Otros monumentos cariocas permanecen ocultos bajo el maremágnum de una ciudad que fue corte de opereta y capital de un imperio antes de caer en desgracia. De aquel Río imperial y barroco quedan los numerosos templos dejados por los conquistadores —la iglesia de San Francisco de la Penitencia, con su orgía de oros e hipérboles, es un buen ejemplo— y un Río oculto que habla de otra presencia, la del millón y medio de esclavos traídos desde las costas africanas para trabajar en las haciendas del interior. El recorrido no señalizado parte del muelle de Valongo, donde eran desembarcados, a la Pedra do Sal, declarada monumento histórico y religioso, y la Iglesia de Sao Benedito dos Homens Pretos con su encantador Museu do Negro, único dedicado a la herencia africana en la ciudad.
Verdadera reserva espiritual de la ciudad, el centro de Río reúne en una misma manzana el palacete dieciochesco en estado semirruinoso con el edificio inteligente dotado con un sistema Building Management. Hay que escudriñar por entre el laberinto de callejas y plazuelas que lo conforman para encontrar las joyas de la corona: el altisonante Real Gabinete Portugués de Lectura, la deslumbrante Confitería Colombo con sus espejos mirando a un pasado remoto, y el Teatro Municipal, réplica tropicalizada del Teatro de la Ópera parisino, con su salón asirio aportando el toque carnavalesco que nunca falta en esta ciudad.

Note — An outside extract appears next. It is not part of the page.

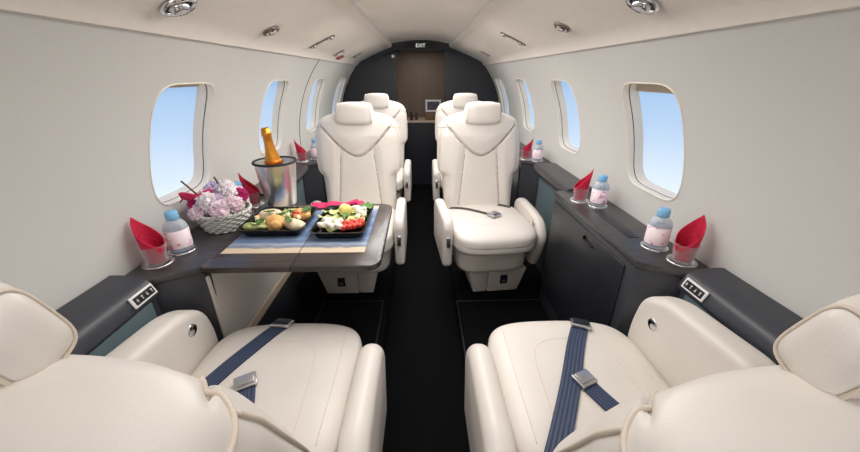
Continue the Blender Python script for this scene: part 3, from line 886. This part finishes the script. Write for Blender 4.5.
# plain flat tray edge the left dish stands on
FZ = MZ+.0062
def blob(r, seed, m, name, x, y, z, lab, cat, group, sq=(1, 1, .6), amp=.18, n=2.6):
    rnd = random.Random(seed); f = [(Vector((rnd.uniform(-1, 1), rnd.uniform(-1, 1), rnd.uniform(-1, 1)))*3.2/r, rnd.uniform(0, 6)) for _ in range(5)]
    def fn(q):
        k = 1+amp*(sum(sin(v.dot(q)+p) for v, p in f)/3+.25*sin(2.7*f[0][0].dot(q))*sin(2.3*f[1][0].dot(q)+1))
        return Vector((q.x*k, q.y*k, q.z*k))
    bm = pillow(r*sq[0], r*sq[1], r*sq[2], n, 7, (0, 0, 0), fn)
    zmin = min(v.co.z for v in bm.verts); bm.transform(Matrix.Translation((0, 0, -zmin)))
    o = link(name, bm, M[m], None, True, (x, y, z)); o.rotation_euler[2] = rnd.uniform(0, 6)
    return tag(o, lab, cat, group)
def leafy(r, seed, m, name, x, y, z, lab, cat, group, tilt=.3):
    """crinkled leaf with thickness"""
    rnd = random.Random(seed); bm = bmesh.new(); N, R = 26, 6; ph = rnd.uniform(0, 6); top = []
    def pt(i, j, dz):
        a = 2*PI*i/N; rr = r*j/R*(1+.12*sin(5*a+ph)); zz = .25*rr+.16*r*(j/R)**2*sin(7*a+ph)+.1*r*sin(3*a)*(j/R)
        return (rr*cos(a)*1.25, rr*sin(a)*.85, zz+dz)
    L = []
    for dz in (0, .0014):
        c = bm.verts.new((0, 0, dz)); g = [[bm.verts.new(pt(i, j, dz)) for i in range(N)] for j in range(1, R+1)]
        for i in range(N):
            k = (i+1) % N; bm.faces.new((c, g[0][i], g[0][k]))
            for j in range(R-1): bm.faces.new((g[j][i], g[j+1][i], g[j+1][k], g[j][k]))
        L.append(g[-1])
    for i in range(N): k = (i+1) % N; bm.faces.new((L[0][i], L[1][i], L[1][k], L[0][k]))
    bm.transform(Matrix.Rotation(rnd.uniform(0, 6), 4, 'Z') @ Matrix.Rotation(tilt*rnd.uniform(.3, 1), 4, 'X'))
    zmin = min(v.co.z for v in bm.verts); bm.transform(Matrix.Translation((0, 0, -zmin)))
    return tag(link(name, bm, M[m], None, True, (x, y, z)), lab, cat, group)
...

En Río hay más iglesias barrocas del siglo XVIII que shoppings y más estatuas francesas que en ninguna ciudad francesa, excepto París; y una red de librerías de lance que nada tiene que envidiar a las bonaerenses y un mercado de calle (Saara) donde árabes y judíos (y, más recientemente, coreanos) dividen kibbes mientras esperan la llegada de un nuevo cliente.